== MATERIAL FOR THIS EXERCISE ==
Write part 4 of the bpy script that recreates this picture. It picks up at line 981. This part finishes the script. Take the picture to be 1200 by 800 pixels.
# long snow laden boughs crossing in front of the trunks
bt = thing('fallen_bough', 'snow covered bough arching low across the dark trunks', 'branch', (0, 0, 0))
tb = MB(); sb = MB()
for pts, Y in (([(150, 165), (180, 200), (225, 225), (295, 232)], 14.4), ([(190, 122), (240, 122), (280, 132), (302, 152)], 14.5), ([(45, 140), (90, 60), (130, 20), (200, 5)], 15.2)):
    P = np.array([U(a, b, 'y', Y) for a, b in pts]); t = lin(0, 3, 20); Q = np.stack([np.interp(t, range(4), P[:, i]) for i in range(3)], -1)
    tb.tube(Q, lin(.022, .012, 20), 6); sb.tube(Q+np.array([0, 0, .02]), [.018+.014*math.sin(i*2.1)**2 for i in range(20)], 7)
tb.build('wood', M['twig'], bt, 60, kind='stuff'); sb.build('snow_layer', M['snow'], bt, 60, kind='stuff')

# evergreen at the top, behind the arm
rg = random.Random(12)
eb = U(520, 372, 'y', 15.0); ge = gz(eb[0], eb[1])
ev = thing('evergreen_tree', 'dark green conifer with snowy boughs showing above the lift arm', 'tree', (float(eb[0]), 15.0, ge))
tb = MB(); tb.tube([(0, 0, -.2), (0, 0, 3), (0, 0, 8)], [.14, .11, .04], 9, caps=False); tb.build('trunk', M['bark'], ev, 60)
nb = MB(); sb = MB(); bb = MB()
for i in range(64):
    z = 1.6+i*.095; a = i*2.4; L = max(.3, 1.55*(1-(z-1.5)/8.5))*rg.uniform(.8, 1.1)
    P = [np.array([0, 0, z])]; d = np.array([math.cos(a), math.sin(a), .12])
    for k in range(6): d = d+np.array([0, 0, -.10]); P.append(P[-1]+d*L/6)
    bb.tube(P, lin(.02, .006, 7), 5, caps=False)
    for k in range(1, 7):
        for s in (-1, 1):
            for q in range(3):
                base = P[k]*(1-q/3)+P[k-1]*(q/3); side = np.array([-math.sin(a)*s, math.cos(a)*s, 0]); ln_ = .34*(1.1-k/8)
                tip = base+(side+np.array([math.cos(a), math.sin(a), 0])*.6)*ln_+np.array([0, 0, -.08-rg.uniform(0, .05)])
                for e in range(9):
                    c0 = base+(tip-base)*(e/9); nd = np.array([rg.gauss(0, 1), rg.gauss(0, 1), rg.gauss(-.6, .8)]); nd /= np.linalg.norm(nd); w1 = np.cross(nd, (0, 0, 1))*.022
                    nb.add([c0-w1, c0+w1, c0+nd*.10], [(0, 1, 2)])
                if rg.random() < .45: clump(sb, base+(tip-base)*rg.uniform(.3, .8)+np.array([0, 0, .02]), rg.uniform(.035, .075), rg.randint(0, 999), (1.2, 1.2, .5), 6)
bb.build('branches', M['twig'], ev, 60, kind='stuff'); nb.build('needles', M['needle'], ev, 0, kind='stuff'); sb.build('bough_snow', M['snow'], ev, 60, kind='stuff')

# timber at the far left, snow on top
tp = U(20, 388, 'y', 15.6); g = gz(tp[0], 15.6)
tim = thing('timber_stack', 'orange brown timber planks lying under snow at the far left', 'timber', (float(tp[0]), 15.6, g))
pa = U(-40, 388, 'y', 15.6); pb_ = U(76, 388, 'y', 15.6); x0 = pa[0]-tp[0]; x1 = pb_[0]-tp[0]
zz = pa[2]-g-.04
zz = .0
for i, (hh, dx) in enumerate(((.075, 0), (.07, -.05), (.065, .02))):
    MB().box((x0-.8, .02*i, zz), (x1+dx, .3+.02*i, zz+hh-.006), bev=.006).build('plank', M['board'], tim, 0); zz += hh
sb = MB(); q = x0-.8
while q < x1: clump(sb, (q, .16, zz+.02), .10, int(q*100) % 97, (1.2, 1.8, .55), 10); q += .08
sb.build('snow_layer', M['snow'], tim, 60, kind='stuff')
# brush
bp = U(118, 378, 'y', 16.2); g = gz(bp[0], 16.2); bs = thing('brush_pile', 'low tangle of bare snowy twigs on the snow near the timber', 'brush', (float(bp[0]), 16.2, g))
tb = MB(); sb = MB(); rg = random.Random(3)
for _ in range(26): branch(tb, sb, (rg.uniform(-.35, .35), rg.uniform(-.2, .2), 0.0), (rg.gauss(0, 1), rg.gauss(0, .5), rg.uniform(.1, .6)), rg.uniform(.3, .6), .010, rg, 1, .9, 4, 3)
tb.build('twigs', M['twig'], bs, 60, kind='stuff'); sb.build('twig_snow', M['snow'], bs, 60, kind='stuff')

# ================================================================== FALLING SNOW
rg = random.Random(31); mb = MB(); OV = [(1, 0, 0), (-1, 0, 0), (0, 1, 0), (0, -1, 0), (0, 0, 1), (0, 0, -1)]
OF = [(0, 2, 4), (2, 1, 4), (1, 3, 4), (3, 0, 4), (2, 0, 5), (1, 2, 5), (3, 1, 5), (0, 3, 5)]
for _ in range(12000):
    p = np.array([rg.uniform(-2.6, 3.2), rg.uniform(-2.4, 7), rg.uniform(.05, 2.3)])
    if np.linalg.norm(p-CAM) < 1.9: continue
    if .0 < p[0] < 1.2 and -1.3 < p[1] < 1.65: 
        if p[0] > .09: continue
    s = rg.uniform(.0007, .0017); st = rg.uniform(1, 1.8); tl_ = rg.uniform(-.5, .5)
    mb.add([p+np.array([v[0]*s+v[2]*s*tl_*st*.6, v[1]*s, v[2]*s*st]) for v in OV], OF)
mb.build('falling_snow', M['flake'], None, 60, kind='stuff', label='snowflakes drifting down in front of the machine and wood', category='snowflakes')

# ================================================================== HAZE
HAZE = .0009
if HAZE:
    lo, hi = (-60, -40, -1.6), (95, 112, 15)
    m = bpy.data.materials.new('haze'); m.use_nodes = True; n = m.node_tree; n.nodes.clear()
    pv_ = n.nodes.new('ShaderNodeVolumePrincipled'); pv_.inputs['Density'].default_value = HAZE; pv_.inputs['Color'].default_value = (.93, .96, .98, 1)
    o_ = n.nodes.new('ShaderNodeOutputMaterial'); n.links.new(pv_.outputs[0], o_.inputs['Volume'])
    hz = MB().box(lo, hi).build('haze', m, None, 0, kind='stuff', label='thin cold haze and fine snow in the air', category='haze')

--

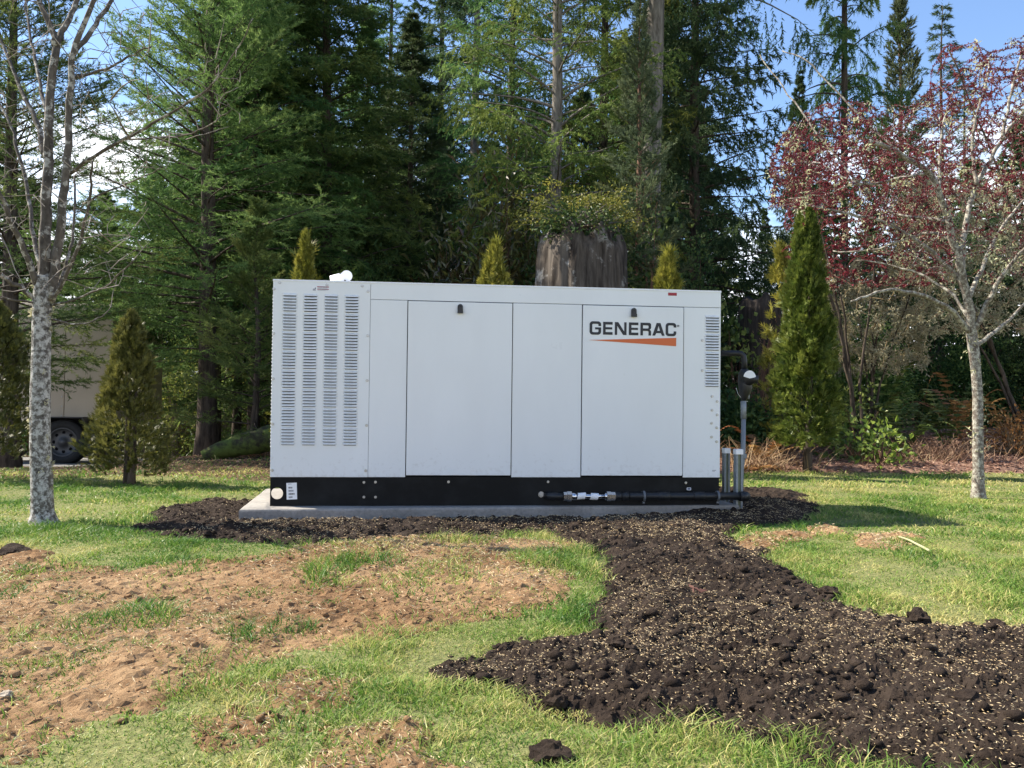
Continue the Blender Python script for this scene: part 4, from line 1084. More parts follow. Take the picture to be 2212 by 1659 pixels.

--

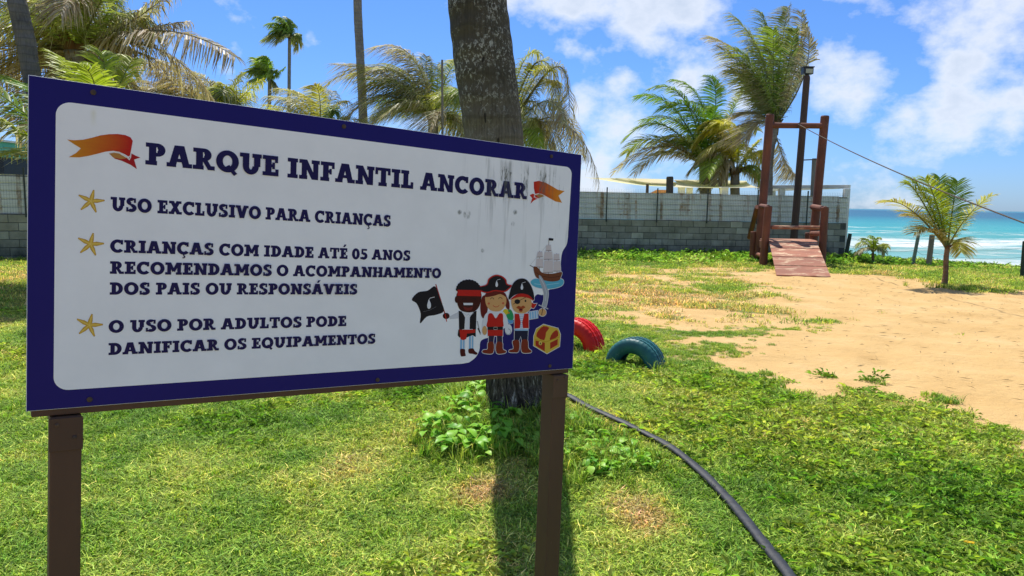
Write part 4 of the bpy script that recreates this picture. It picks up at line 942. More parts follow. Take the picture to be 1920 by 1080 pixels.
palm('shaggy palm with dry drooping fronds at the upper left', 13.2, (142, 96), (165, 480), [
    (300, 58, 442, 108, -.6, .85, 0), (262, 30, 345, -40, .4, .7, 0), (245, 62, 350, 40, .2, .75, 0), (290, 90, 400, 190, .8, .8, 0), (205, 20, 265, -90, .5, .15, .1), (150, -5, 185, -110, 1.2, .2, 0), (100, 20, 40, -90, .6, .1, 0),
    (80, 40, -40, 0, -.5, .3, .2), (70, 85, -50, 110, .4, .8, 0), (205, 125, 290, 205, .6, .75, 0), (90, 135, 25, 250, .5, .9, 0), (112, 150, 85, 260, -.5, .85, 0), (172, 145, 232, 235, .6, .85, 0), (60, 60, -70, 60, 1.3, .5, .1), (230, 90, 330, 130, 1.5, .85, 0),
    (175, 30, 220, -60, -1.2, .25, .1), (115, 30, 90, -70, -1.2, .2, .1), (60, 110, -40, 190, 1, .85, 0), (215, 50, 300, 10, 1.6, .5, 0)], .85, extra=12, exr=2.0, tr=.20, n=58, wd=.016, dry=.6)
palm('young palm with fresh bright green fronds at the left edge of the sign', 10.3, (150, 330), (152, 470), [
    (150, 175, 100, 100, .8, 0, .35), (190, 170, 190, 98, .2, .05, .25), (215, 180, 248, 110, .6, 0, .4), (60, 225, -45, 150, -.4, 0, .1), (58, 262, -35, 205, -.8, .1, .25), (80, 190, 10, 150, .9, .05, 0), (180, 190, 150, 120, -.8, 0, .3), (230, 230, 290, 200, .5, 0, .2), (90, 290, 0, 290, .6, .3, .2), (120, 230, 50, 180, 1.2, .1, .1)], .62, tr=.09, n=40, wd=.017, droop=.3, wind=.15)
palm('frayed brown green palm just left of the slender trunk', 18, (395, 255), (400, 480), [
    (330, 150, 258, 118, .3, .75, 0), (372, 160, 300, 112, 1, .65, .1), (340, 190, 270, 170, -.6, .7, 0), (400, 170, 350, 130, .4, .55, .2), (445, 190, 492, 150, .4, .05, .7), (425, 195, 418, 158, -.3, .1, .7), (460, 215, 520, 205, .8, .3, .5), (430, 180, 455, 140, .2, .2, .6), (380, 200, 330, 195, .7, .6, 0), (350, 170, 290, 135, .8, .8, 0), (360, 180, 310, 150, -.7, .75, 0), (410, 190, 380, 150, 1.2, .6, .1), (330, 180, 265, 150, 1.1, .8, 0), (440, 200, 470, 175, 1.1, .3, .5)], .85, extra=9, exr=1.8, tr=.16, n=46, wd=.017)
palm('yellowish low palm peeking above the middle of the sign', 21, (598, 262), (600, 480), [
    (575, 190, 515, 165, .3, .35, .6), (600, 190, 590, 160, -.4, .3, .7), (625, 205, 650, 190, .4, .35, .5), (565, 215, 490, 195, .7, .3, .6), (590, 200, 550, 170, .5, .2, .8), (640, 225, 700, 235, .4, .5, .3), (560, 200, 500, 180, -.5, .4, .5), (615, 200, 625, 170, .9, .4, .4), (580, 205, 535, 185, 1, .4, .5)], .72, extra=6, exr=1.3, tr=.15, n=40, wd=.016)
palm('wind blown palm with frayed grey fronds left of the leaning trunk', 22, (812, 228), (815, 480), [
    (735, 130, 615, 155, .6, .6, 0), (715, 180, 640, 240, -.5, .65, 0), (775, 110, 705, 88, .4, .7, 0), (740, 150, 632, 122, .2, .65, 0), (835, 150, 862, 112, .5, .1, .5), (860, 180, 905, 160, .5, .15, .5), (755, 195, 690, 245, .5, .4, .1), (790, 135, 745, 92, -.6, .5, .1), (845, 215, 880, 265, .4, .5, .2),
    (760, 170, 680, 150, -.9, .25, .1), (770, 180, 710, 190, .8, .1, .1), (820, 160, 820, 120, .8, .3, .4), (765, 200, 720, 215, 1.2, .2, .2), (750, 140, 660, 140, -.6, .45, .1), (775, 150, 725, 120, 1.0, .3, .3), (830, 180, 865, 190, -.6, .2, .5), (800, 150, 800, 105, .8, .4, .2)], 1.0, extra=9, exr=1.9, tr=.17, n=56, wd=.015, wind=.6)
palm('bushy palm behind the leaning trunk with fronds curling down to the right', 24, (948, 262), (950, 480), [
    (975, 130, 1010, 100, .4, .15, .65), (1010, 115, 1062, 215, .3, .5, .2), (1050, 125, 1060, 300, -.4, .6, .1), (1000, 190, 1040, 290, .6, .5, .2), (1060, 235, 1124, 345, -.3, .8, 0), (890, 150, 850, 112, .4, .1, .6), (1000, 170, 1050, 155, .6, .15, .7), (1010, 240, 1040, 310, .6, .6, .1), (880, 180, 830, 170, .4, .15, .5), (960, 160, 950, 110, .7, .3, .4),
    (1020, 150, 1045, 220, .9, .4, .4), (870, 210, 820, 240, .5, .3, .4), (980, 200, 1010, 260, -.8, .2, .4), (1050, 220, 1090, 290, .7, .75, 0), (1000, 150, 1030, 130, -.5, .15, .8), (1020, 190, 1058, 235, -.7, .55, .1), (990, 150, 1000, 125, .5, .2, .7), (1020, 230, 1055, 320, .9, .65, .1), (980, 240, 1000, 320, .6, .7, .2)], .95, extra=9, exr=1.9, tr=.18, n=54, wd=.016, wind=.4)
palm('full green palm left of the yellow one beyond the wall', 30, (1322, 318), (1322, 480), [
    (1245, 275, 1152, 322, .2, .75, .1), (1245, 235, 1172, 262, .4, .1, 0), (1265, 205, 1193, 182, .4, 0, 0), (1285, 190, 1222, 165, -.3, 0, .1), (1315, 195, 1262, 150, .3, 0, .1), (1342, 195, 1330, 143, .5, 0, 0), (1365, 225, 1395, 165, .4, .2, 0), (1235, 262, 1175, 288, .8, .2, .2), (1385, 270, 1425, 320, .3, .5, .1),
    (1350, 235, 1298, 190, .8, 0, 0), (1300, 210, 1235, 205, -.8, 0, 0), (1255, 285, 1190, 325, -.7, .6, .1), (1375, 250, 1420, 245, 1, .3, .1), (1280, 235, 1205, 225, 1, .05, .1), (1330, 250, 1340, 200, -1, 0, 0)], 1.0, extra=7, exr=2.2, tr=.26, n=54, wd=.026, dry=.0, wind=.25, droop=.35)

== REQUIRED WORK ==
Gather from the data above every line with the string "More".

== OUTPUT FOR THIS TASK ==
Continue the Blender Python script for this scene: part 4, from line 1084. More parts follow. Take the picture to be 2212 by 1659 pixels.
Write part 4 of the bpy script that recreates this picture. It picks up at line 942. More parts follow. Take the picture to be 1920 by 1080 pixels.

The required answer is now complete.